Death of a Wayward Girl

by Joanne Glasspoole

This memoir is written in memory of a young girl I knew. Names have been changed to protect the identity of her family.

When I was a teenager, three young girls used to ride their horses to our house in the summertime. One of the girls was the same age as my youngest brother and six years younger than me. Sarah was twelve-years-old and had stick-straight, mousy brown hair and wore glasses held together with scotch tape. She was tall for her age and skinny. She often wore old-fashioned, thrift store dresses, and because her family was poor, her clothes were hand-me-downs and always a couple sizes too big. In the summertime, she never wore shoes, and I always wondered how she could stand running bare-footed on gravel.

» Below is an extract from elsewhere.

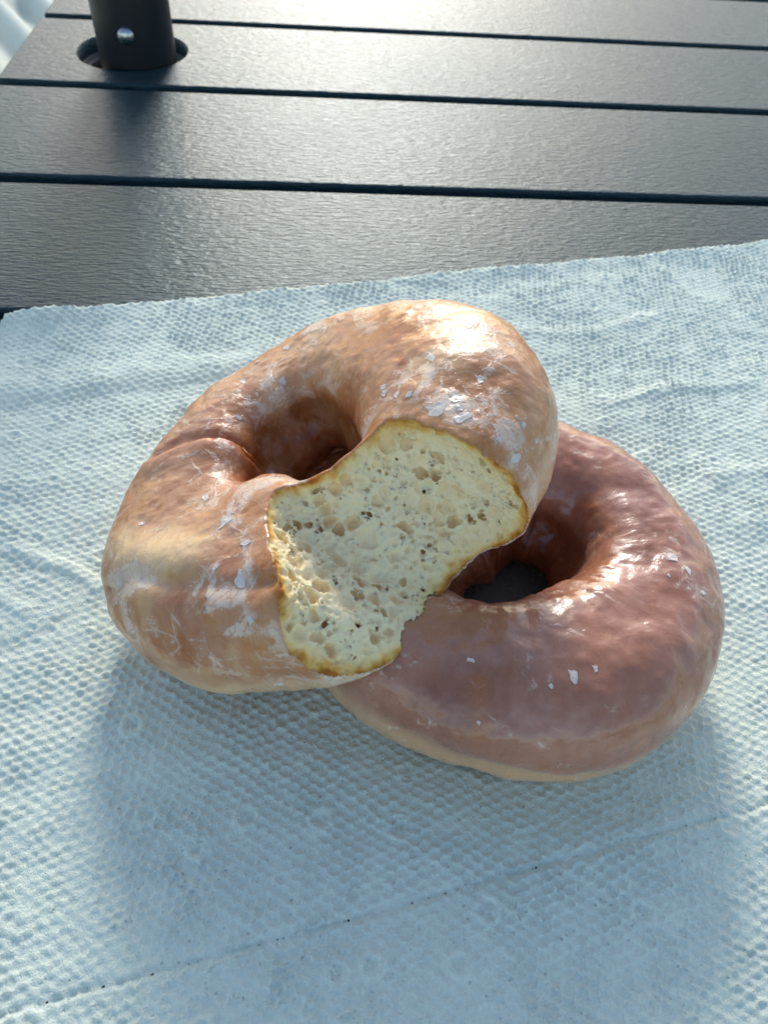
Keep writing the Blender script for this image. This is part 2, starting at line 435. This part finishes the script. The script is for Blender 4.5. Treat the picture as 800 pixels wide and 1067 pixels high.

She was a girl who was starved for affection, but nobody liked her. Even though Sarah was relentlessly picked on by other kids—including her sisters—she accepted their torment and rarely cried. She was hyper and easily excited and hopped up and down in a circle, clapping her hands, when she was happy. I felt sorry for her and tried to be nice—like once I baked her a birthday cake—but most of the time I pushed her away.

That summer, Sarah’s sister Theresa turned her on to sniffing glue and gasoline. One day when Theresa’s boyfriend was over, they locked Sarah out of the house so they could be alone. Sarah sneaked off to the garage. Later that afternoon, not knowing where their sister had gone and worried because their mother would soon be home from work, the two elder girls went to look for their younger sister. They found her unconscious in the garage lying next to a red gasoline can. Her little body was lifeless and limp. When the ambulance came, it was too late: Sarah had died from inhaling too much gasoline. The fumes were said to have burned her lungs.

Sarah has been dead for almost 20 years, but she lives somewhere in the back of my mind. Today she would be thirty-years-old, but I can’t imagine her as a woman because the last time I saw her she was a little girl.

When I drive past the cemetery where she is buried, I search among the tombstones for her grave. I didn’t go to her funeral and am ashamed to admit that I have never been inside the cemetery gates.

It was painful for me when Sarah died, but I still don’t know why.